Della mediazione e dei treni giapponesi
Mi alzo due volte, con estrema fatica. Ma conosco quell’altra fatica, di tirarsi dietro una vita che oltretutto, non sempre si aggiusta ai ritmi del corpo ospitante. Il ricordo della gravidanza è recente, i segni li ritrovo nello specchio durante la doccia, nei lombi che paiono cartapesta.
L’azienda giapponese di messaggistica istantanea LINE si è inventata un’applicazione per permettere a chi è incinta e desidera sedersi, e a chi siede ed è disponibile a cedere il posto ma vorrebbe farlo con discrezione, senza sbracciarsi, di comunicare a bordo dei treni. Si inserisce la propria posizione nella carrozza, il sedile occupato, per dire il secondo dal fondo. Spiega tutto in dettaglio un servizio alla tv.
«Mi vergogno a rivolgere la parola sul treno» confessa un giovane salaryman. «Vorrei cedere il posto, ma a volte è complicato»
«Non mi piace dover attirare l’attenzione mostrando la pancia o il simbolino attaccato alla borsa» lamenta una donna con un bimbo piccolo in braccio.
Nelle due gravidanze trascorse dal principio alla fine in Giappone è stato francamente difficile conciliare l’immagine di un popolo tanto garbato e generoso, con la mancanza pressoché totale di offerta del posto, neppure nelle aree riservate del convoglio.
Ho cercato ragione nella percezione del treno, che per i giapponesi è il prolungamento della propria casa, e ogni orario è spesso studiato millimetricamente al fine di trascorrere una crociera serena, sedersi e recuperare un poco di sonno, concludere una bracciata di lavoro, l’estremo ripasso per l’esame del giorno. Possibile attenuante sta anche nel fatto che i treni sono tanti e a intervalli così ravvicinati che si può riuscire, a propria volta, a pianificare un viaggio che schivi gli orari di punta, il congestionamento di certe tratte. Tuttavia resta il fatto che il posto non viene ceduto. Che una donna incinta che si ritrova su un treno affollato, ha poche speranze di vedersi aprire uno spazio a sedere.
Ed ecco dove si inserisce, in questa fessura di indugio, nel tentennamento dell’intenzione irrealizzata, la applicazione del cellulare che segnala il treno su cui si salirà, il bisogno a seconda, la disponibilità.
Mi stupisco di come l’immediatezza di un «Prego, si segga» risulti di gestione complessa, di come il meglio di sé sia avvolto (fino quasi a risultare nascosto) da un ineffabile senso di vergogna.
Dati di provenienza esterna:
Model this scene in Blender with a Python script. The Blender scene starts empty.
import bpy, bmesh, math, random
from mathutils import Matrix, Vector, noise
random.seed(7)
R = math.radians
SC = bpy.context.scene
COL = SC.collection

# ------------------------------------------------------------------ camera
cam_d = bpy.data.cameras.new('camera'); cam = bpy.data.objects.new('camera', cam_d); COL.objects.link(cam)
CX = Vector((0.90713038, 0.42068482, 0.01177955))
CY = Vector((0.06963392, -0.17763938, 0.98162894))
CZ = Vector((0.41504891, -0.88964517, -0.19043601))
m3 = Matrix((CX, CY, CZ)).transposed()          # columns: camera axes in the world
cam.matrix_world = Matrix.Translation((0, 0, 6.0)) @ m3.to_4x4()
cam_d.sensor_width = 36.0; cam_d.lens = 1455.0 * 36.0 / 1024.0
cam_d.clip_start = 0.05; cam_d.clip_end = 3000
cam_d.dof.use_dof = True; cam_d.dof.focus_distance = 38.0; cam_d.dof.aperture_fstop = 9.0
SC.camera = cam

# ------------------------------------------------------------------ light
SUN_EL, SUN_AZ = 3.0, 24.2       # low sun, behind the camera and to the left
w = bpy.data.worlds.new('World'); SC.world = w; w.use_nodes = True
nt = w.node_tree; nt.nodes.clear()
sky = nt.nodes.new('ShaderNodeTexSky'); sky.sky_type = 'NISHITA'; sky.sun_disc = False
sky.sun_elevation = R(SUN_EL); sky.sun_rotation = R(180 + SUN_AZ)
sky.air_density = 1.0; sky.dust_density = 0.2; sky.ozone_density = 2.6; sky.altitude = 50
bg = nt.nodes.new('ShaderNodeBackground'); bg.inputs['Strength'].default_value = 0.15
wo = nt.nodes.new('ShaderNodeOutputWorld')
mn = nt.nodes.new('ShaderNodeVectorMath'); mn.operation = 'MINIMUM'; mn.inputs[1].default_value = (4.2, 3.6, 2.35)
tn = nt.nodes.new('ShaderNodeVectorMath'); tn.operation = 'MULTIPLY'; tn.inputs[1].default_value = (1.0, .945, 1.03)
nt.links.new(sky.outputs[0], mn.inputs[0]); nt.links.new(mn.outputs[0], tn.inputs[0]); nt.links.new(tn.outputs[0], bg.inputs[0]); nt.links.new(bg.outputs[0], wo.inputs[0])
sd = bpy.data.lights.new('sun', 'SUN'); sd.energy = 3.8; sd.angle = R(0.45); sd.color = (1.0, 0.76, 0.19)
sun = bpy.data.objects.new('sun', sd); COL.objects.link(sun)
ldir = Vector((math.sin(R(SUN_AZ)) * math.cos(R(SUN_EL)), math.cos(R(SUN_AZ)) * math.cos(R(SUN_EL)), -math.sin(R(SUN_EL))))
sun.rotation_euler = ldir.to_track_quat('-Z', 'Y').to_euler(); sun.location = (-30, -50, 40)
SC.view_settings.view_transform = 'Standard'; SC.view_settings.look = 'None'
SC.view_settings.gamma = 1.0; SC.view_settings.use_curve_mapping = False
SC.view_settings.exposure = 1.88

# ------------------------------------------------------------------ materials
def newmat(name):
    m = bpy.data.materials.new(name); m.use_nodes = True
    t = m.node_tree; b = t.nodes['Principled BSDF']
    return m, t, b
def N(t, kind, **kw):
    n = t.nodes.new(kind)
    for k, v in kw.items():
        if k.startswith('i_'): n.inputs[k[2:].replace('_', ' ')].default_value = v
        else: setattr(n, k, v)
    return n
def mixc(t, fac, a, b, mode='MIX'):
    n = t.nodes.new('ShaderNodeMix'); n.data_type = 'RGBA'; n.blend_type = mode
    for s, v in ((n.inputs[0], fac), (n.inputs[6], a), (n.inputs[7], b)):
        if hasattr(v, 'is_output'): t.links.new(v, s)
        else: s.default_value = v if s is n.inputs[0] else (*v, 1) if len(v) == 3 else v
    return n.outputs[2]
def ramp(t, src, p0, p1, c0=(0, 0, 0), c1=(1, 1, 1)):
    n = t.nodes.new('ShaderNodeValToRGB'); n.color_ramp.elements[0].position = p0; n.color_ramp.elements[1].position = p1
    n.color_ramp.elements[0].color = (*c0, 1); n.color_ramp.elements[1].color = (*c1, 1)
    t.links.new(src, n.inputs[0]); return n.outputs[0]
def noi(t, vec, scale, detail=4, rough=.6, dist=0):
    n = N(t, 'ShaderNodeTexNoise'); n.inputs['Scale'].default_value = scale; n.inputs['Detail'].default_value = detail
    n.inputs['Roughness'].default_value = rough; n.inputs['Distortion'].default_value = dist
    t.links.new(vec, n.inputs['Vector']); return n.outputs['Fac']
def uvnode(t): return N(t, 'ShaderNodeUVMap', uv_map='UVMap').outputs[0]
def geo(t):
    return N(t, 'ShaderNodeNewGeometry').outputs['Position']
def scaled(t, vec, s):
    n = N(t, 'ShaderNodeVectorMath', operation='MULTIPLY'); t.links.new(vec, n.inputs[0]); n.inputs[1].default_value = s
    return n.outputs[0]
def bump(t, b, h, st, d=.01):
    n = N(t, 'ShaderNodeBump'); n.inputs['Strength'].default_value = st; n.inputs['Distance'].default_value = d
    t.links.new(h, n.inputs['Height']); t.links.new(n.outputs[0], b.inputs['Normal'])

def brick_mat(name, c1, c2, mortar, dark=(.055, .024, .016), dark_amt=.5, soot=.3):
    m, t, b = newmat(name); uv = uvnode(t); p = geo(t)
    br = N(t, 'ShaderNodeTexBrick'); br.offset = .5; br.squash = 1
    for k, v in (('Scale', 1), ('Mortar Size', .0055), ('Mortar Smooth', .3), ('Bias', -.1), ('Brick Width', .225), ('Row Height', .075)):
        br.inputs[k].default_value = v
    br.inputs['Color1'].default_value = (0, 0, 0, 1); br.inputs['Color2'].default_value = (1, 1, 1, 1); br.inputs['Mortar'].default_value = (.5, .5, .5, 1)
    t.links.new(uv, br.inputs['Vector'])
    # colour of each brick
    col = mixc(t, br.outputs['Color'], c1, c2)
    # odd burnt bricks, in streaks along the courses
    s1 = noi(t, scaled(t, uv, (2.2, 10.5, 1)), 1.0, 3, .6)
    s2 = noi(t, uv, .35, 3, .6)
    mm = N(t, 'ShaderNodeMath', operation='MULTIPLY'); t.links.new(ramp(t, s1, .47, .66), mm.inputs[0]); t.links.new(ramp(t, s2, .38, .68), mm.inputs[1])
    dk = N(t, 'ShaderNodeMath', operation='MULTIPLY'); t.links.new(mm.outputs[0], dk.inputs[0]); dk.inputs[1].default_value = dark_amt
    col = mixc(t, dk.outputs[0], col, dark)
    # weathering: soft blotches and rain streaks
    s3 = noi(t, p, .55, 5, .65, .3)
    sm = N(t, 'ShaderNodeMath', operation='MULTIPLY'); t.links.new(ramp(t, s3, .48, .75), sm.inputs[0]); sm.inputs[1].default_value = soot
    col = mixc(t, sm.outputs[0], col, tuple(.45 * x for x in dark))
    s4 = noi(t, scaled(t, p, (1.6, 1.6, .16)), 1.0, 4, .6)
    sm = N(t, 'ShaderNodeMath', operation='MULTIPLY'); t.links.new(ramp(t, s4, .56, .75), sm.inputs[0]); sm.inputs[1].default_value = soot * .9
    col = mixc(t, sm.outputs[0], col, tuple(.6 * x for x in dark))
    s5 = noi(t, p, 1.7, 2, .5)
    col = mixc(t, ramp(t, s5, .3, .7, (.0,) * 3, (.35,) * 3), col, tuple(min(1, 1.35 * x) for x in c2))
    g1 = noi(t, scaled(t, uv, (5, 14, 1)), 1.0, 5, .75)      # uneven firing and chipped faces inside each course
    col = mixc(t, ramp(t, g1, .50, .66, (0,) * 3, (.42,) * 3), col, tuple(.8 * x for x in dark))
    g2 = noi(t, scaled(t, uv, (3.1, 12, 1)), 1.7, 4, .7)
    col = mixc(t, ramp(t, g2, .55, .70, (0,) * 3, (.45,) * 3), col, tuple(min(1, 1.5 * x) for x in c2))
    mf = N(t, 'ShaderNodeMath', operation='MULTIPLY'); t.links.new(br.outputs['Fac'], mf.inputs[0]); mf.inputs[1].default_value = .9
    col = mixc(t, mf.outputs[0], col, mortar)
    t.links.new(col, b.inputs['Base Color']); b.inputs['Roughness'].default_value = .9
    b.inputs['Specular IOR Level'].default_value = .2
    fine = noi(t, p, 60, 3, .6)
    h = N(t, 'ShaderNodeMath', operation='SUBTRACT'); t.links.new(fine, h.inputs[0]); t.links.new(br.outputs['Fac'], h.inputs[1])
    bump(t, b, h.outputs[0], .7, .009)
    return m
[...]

Non sono solita dare giudizi, trovo molto più arricchente cercare i motivi, tanto più quando lontani da me e dal mio modo di agire. Difatti non giudicherò, il “bene” e “male” sono due concetti che da sempre sospetto.
Eppure confesso che, nella pratica, condividere dati al cellulare, ritrovarsi a fare un cenno di intesa basata su uno scambio già avvenuto in rete, esplicitare insomma l’intenzione in modo palese tramite un’applicazione, mi risulterebbe francamente più intimo di un estemporaneo gesto di gentilezza.
Mi pare si abbia bisogno di sempre più mediatori per esprimerci al meglio.
Tuttavia mi affascina l’avviluppata anima di chi ricopre di segni il proprio sentire, l’anima stretta stretta in una ragnatela di azioni che spostano altrove il fulcro dell’attenzione: a evitare il disturbo, l’imbarazzo, tutto quanto esula dal proprio controllo.
E mi domando se, nell’errore di credere meno intimo questo patto silente di desideri espressi in punta di dita, non scaturisca comunque la bella sorpresa di avvertire meno freddo il cappotto d’umanità che ci circonda.
Il mezzo e il fine. Machiavelli, nella complessità semplificata del suo Il principe, continua dopo cinquecento anni ad avere ragione.